GOAL:
Could you copy exactly the lines from the start of the records through the one containing "# each lamp", both included, and leave out the pictures?

(Scripts that build scenes)

==========

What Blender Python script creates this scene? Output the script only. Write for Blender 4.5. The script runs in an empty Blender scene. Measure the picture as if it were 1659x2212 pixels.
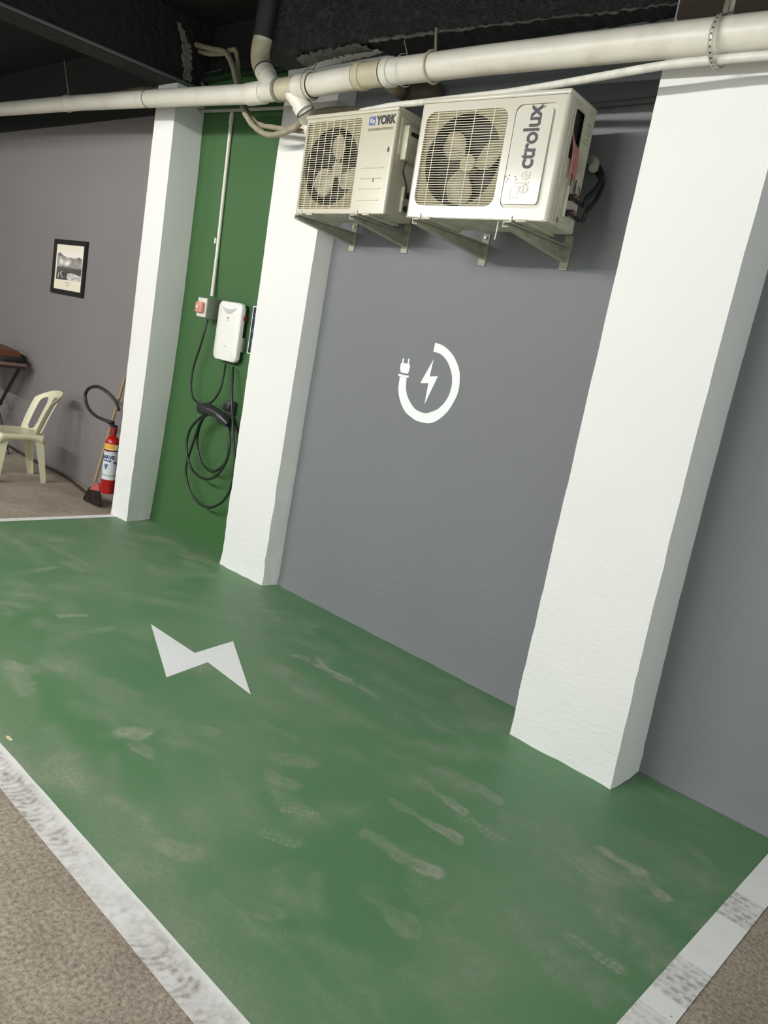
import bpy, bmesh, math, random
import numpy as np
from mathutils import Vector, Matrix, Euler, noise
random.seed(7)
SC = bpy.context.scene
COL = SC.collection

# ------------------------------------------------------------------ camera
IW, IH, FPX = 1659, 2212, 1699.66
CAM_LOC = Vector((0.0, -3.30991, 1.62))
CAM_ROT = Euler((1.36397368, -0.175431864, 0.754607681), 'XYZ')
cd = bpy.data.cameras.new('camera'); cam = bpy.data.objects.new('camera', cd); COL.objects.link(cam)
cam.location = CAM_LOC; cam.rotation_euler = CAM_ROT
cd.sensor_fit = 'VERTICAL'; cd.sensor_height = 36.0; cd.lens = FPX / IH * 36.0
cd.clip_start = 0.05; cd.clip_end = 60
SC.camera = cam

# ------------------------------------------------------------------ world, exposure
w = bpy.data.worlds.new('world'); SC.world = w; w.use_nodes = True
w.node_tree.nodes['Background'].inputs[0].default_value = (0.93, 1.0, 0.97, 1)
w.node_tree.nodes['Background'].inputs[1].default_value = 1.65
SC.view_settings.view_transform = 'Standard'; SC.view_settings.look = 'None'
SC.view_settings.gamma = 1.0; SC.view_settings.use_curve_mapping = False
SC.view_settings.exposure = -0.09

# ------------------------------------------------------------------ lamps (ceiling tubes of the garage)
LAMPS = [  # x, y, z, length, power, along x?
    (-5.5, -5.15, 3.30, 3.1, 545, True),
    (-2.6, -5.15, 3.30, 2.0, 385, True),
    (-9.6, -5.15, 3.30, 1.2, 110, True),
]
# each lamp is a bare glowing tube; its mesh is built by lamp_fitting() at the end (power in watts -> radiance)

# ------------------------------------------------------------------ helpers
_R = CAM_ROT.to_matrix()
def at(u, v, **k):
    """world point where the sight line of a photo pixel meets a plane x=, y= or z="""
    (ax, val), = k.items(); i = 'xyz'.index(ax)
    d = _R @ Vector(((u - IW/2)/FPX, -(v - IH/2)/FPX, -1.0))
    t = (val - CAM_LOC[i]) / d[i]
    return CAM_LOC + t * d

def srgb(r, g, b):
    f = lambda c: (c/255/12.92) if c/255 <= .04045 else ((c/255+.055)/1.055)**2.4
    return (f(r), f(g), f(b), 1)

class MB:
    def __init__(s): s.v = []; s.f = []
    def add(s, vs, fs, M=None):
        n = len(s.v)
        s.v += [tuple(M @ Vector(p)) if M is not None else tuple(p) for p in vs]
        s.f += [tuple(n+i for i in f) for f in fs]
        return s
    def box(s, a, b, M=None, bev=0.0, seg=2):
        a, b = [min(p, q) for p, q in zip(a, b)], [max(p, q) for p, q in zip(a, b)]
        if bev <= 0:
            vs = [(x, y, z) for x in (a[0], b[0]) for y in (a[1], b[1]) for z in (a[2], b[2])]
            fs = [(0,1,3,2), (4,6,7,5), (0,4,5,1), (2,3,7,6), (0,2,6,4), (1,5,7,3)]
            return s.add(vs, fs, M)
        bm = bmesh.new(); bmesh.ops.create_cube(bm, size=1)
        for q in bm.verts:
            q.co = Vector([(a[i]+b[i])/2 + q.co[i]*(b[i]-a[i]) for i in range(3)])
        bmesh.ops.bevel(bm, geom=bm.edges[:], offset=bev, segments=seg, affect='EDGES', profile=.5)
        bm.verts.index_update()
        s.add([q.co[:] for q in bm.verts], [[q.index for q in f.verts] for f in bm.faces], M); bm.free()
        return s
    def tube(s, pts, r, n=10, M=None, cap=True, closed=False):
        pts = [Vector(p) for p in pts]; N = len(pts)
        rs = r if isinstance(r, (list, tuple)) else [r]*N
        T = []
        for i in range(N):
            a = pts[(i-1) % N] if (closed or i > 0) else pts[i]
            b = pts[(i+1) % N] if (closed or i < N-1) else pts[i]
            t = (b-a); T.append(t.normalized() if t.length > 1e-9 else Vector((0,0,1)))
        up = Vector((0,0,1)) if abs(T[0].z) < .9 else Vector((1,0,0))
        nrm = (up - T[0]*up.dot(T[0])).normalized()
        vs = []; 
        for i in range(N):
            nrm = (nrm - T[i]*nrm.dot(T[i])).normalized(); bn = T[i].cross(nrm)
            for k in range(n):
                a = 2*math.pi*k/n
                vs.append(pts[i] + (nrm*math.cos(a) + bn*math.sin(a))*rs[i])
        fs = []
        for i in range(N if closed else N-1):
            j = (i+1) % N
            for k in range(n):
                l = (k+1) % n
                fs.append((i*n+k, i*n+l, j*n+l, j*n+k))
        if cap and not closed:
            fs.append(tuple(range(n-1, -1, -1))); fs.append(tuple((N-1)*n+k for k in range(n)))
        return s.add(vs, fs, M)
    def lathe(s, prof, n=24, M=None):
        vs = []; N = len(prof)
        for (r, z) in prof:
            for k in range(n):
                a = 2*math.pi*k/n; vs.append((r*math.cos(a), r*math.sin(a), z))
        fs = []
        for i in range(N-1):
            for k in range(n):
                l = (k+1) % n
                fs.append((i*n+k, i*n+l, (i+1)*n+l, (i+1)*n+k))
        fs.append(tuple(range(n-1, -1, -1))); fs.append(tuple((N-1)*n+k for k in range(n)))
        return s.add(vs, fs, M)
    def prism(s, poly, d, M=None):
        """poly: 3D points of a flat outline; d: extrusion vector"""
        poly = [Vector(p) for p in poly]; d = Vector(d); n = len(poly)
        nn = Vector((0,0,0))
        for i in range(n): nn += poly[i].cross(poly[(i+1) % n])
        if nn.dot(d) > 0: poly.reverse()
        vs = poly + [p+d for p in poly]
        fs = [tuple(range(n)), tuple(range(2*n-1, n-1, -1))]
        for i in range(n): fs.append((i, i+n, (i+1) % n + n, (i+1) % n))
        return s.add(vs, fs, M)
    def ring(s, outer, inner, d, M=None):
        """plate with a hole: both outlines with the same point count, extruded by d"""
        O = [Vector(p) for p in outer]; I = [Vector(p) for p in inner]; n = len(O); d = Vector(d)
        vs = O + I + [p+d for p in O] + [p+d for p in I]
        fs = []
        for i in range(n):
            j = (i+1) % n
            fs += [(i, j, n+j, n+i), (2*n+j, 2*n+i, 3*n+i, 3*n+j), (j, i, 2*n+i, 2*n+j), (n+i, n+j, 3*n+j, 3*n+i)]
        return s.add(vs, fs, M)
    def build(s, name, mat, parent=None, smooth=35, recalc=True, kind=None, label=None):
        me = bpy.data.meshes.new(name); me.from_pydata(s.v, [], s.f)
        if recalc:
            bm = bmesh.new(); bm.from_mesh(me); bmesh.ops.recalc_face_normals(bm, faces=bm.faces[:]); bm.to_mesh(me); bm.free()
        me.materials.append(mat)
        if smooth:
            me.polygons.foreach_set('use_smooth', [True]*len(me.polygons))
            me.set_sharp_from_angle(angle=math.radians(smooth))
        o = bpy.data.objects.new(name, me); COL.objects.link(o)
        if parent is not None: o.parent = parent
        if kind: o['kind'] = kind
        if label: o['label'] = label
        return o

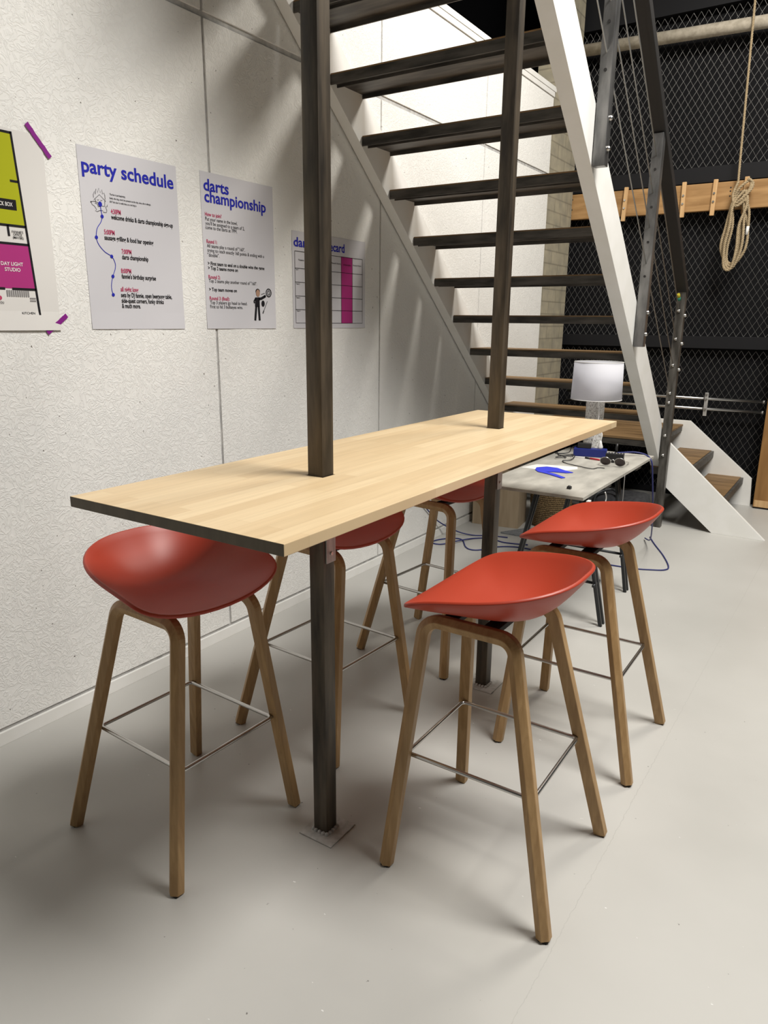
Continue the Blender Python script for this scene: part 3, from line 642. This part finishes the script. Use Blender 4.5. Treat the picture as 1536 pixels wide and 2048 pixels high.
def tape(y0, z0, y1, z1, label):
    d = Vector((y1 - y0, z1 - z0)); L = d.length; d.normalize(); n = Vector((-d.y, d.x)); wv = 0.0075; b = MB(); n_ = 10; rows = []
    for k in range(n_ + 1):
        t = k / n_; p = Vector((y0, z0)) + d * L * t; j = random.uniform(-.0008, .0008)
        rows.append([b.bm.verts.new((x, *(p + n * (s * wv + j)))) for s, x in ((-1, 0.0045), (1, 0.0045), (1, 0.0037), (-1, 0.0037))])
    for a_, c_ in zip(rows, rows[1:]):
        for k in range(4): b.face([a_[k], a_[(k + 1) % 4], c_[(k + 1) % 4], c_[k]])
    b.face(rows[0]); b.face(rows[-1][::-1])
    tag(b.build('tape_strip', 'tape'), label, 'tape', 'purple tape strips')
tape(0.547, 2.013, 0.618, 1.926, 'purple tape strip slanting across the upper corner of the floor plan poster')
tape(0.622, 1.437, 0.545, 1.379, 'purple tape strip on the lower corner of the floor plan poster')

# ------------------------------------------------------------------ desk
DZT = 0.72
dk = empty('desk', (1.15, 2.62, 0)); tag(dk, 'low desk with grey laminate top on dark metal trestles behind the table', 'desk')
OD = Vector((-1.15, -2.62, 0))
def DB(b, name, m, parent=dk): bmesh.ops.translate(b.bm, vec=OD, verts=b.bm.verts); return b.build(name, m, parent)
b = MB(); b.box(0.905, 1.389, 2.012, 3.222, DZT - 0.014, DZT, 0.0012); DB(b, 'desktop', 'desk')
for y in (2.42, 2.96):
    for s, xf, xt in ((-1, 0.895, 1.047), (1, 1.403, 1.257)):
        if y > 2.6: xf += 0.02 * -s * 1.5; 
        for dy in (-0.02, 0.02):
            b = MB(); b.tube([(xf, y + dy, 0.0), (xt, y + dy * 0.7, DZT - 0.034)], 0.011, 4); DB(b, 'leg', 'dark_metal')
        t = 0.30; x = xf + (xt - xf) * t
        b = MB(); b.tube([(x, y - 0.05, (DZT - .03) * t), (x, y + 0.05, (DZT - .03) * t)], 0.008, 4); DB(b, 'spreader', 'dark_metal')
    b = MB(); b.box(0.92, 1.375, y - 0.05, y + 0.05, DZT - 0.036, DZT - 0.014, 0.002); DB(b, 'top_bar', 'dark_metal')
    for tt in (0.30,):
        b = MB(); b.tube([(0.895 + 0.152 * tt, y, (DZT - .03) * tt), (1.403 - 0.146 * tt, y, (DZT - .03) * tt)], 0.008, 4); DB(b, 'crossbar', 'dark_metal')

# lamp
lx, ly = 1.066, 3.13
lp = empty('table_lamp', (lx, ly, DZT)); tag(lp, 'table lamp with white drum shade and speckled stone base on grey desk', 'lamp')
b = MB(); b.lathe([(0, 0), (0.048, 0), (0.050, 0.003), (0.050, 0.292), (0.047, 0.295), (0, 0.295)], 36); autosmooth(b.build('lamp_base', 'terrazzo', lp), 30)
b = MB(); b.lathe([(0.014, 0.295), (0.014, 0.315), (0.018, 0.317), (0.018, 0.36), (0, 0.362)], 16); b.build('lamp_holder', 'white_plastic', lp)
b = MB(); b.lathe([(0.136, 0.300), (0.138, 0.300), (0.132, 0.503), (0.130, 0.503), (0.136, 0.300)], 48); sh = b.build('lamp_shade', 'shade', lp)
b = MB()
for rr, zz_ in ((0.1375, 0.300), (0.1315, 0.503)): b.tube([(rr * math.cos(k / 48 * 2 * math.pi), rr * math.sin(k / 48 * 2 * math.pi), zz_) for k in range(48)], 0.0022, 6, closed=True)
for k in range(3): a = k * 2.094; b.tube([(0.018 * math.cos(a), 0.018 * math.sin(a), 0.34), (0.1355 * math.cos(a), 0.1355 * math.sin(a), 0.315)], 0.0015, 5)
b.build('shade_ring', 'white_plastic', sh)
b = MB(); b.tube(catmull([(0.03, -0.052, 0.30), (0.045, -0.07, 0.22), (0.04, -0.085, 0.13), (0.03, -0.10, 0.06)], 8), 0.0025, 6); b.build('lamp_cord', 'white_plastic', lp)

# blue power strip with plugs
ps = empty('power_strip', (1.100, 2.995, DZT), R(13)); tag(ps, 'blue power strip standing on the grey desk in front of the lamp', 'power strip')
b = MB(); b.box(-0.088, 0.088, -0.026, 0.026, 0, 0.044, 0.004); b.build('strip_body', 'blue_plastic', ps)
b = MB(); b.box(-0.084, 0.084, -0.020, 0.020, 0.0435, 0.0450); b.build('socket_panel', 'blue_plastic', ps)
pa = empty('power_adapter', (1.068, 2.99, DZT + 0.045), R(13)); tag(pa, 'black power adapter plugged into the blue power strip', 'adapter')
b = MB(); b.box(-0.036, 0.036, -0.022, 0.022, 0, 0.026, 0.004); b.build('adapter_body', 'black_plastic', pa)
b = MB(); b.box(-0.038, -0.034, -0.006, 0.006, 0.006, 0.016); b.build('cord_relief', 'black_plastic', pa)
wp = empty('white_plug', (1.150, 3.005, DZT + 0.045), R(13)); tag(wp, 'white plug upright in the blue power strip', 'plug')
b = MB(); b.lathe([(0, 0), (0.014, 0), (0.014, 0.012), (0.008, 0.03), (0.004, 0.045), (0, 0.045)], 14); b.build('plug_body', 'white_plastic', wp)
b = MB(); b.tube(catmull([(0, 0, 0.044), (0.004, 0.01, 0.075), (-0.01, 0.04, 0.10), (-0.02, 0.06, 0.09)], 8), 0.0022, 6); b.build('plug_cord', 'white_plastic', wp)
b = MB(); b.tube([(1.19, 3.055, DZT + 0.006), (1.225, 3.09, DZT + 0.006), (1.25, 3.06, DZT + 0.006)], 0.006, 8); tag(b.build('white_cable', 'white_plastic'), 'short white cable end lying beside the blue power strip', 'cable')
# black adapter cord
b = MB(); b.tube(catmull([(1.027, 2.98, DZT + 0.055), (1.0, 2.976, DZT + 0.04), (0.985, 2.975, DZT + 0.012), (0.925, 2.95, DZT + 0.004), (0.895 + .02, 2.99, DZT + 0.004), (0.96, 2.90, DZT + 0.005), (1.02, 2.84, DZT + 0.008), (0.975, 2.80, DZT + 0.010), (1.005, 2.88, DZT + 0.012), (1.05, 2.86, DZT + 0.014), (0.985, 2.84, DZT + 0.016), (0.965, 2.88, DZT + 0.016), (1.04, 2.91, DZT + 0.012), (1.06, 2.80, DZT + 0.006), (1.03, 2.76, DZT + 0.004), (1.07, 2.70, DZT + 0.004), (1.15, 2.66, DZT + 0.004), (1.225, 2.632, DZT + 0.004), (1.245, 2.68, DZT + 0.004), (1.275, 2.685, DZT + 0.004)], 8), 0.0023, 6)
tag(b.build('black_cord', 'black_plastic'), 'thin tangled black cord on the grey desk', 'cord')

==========

ANSWER TO THE EXERCISE:
What Blender Python script creates this scene? Output the script only. Write for Blender 4.5. The script runs in an empty Blender scene. Measure the picture as if it were 1659x2212 pixels.
import bpy, bmesh, math, random
import numpy as np
from mathutils import Vector, Matrix, Euler, noise
random.seed(7)
SC = bpy.context.scene
COL = SC.collection

# ------------------------------------------------------------------ camera
IW, IH, FPX = 1659, 2212, 1699.66
CAM_LOC = Vector((0.0, -3.30991, 1.62))
CAM_ROT = Euler((1.36397368, -0.175431864, 0.754607681), 'XYZ')
cd = bpy.data.cameras.new('camera'); cam = bpy.data.objects.new('camera', cd); COL.objects.link(cam)
cam.location = CAM_LOC; cam.rotation_euler = CAM_ROT
cd.sensor_fit = 'VERTICAL'; cd.sensor_height = 36.0; cd.lens = FPX / IH * 36.0
cd.clip_start = 0.05; cd.clip_end = 60
SC.camera = cam

# ------------------------------------------------------------------ world, exposure
w = bpy.data.worlds.new('world'); SC.world = w; w.use_nodes = True
w.node_tree.nodes['Background'].inputs[0].default_value = (0.93, 1.0, 0.97, 1)
w.node_tree.nodes['Background'].inputs[1].default_value = 1.65
SC.view_settings.view_transform = 'Standard'; SC.view_settings.look = 'None'
SC.view_settings.gamma = 1.0; SC.view_settings.use_curve_mapping = False
SC.view_settings.exposure = -0.09

# ------------------------------------------------------------------ lamps (ceiling tubes of the garage)
LAMPS = [  # x, y, z, length, power, along x?
    (-5.5, -5.15, 3.30, 3.1, 545, True),
    (-2.6, -5.15, 3.30, 2.0, 385, True),
    (-9.6, -5.15, 3.30, 1.2, 110, True),
]
# each lamp is a bare glowing tube; its mesh is built by lamp_fitting() at the end (power in watts -> radiance)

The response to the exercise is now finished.